'Displaying hateful symbols is unacceptable:' Committee approves resolution prohibiting hostile displays on job sites
MILWAUKEE -- A resolution directing the City of Milwaukee's Department of Public Works "to include a clause in all contracts prohibiting certain displays on city job sites that are offensive or show hostility toward a protected group" was approved Thursday, March 8 by a Milwaukee Common Council committee.
This, according to a statement from Alderman Tony Zielinski, who sponsored the resolution. It was approved Thursday by the Public Works Committee and will go before the full Milwaukee Common Council March 27.
Zielinski worked with the City Attorney's Office to draft the resolution after an American Sewer Services worker brought a lunch box with a Ku Klux Klan sticker on it to a city work site. This happened after American Sewer Services employees were caught on camera with guns on a city job site.

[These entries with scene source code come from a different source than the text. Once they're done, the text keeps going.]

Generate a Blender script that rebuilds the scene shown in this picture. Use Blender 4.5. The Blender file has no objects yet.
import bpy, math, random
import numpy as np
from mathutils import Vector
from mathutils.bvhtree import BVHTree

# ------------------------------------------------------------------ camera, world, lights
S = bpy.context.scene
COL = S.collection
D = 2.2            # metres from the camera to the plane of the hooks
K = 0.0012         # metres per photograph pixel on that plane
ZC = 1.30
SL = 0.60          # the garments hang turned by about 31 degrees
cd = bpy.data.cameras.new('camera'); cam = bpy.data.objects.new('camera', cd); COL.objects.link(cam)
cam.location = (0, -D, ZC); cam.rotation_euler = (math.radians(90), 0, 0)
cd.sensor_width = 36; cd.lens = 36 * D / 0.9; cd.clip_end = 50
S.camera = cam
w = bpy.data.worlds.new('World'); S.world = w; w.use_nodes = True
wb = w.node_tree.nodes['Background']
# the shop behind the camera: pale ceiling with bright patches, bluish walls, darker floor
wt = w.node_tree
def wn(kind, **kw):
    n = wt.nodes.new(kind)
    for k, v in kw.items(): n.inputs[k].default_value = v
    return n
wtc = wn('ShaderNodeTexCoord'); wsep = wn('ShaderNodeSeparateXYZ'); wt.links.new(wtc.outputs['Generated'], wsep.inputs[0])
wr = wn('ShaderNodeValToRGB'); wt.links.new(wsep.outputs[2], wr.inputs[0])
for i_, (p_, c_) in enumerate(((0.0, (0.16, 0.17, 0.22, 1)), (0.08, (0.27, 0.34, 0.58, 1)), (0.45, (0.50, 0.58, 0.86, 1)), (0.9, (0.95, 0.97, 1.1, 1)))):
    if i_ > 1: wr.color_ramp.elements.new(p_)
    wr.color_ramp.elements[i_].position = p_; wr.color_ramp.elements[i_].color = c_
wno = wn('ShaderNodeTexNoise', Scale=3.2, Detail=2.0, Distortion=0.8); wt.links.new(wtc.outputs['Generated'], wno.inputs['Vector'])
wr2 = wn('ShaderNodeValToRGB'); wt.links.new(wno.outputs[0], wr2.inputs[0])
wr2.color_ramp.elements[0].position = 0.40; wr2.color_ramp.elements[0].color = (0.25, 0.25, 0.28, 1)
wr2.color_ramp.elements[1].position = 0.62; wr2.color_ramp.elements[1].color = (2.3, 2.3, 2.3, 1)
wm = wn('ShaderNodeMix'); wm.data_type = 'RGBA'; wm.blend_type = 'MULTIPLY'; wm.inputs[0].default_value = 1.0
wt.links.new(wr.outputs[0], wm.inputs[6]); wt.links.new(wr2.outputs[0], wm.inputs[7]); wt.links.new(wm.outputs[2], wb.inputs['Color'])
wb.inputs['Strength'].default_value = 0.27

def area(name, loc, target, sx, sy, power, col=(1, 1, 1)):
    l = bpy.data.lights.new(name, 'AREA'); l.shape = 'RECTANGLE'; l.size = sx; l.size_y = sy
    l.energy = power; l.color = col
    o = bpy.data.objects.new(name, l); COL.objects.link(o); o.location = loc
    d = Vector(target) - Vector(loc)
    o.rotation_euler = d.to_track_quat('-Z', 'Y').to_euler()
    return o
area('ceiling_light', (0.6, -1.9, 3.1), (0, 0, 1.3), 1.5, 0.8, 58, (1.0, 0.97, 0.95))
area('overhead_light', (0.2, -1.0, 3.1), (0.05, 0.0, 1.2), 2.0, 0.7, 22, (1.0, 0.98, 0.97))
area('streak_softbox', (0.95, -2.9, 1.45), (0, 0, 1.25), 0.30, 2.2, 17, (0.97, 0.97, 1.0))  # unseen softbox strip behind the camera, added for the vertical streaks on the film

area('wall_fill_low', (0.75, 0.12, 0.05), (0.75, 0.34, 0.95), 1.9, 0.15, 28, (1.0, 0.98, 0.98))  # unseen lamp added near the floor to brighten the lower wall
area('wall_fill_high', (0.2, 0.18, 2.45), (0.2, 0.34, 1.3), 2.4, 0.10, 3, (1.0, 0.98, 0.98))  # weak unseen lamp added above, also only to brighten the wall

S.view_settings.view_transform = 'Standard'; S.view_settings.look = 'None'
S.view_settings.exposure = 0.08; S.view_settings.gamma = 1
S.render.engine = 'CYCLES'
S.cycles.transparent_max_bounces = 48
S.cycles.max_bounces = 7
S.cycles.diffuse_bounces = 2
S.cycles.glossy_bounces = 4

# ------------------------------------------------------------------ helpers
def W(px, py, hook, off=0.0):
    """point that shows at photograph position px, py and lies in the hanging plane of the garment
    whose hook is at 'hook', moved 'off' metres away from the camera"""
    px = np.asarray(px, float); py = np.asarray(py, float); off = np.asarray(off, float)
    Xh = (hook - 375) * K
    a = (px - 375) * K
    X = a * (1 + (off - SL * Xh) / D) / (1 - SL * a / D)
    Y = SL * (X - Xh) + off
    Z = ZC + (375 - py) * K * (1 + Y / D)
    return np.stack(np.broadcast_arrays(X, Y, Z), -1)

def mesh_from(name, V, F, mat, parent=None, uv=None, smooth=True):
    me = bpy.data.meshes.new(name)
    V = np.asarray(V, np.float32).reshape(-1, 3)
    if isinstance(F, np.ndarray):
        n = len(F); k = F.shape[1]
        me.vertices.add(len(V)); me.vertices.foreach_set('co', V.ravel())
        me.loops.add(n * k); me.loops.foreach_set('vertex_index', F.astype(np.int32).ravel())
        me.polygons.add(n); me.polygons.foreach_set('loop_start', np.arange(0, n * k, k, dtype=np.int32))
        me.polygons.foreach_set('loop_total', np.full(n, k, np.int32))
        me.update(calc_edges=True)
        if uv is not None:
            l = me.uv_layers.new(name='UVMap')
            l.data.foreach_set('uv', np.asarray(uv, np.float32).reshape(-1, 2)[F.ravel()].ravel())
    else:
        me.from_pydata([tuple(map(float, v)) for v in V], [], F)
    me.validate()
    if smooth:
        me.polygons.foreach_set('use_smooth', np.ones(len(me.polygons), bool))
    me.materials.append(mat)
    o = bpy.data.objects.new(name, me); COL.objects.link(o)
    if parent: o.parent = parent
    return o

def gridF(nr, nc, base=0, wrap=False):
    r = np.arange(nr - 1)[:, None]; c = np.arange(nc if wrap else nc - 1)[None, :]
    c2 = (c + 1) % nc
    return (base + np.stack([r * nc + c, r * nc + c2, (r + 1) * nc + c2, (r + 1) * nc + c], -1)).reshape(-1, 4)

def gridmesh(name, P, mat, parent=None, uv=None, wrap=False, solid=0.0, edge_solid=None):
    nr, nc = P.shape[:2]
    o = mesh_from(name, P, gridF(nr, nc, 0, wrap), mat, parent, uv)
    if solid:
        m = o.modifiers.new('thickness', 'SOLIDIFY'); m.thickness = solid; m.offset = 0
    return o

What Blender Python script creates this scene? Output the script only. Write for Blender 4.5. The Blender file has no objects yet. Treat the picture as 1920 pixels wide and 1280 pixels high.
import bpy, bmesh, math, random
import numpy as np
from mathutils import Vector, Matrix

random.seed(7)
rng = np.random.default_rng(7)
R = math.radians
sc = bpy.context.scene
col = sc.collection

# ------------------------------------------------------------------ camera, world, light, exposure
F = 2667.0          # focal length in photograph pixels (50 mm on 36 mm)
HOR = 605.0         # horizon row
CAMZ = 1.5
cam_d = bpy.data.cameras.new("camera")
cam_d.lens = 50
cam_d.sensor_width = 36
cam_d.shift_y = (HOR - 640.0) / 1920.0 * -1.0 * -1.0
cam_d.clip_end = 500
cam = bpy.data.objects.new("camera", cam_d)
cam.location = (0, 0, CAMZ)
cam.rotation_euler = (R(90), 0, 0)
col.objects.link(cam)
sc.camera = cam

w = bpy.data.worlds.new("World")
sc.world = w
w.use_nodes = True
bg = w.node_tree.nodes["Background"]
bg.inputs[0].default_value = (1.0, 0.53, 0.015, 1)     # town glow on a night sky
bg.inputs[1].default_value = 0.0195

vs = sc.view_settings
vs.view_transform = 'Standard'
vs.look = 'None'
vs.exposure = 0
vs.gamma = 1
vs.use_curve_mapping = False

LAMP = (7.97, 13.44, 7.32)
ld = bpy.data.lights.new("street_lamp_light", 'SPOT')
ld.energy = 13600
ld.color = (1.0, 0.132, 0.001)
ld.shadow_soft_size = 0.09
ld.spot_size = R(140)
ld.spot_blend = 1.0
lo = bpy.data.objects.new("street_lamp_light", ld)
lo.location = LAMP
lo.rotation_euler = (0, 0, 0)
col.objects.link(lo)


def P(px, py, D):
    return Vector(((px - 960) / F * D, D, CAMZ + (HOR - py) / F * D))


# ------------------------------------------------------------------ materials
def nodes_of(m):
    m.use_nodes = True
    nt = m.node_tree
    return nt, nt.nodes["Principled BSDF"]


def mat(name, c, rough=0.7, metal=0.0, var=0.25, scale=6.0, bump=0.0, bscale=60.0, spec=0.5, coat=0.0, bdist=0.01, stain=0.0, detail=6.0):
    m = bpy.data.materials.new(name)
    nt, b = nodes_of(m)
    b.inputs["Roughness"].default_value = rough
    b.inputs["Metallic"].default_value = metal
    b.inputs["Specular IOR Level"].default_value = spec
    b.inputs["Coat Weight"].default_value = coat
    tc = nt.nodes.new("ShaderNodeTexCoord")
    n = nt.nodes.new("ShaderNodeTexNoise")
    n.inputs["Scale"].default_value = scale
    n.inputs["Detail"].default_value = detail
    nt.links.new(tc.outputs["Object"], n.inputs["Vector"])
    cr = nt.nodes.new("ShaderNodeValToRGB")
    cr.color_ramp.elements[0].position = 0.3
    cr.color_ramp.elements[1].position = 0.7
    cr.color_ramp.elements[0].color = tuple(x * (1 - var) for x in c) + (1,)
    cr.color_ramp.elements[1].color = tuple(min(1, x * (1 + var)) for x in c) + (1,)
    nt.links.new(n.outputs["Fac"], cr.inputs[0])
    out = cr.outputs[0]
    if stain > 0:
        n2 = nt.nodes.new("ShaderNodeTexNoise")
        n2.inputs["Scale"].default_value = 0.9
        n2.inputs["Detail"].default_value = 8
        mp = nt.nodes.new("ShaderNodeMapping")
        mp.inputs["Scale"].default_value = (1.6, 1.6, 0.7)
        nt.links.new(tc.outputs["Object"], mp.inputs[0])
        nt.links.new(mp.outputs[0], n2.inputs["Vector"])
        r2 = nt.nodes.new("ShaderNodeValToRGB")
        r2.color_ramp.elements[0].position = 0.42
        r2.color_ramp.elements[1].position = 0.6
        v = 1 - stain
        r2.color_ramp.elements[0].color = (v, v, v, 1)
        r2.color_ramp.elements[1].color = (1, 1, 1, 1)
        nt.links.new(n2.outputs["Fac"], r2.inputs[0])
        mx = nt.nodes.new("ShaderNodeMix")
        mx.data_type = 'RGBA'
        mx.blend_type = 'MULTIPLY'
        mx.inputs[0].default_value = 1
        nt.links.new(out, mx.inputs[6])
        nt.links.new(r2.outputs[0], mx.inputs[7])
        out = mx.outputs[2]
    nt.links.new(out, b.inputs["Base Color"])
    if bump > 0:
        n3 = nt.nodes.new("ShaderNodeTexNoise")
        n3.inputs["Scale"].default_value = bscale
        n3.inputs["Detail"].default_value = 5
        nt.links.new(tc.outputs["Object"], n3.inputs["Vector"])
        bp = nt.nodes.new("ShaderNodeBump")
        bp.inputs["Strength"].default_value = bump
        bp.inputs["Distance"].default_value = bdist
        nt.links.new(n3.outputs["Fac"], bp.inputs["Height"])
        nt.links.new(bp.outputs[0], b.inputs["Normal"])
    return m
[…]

“Displaying hateful symbols by an independent contractor or its employees is unacceptable and an affront to the very neighborhoods where this work is taking place. It’s contrary to the values of the City and its diverse population,” said Zielinski in the statement.
According to the statement, this resolution prohibits the display or discussion of any written or electronic material that is offensive or shows hostility to certain groups based on but not limited to sex, age, race, sexual orientation, national origin, disability, religion, arrest record or military service.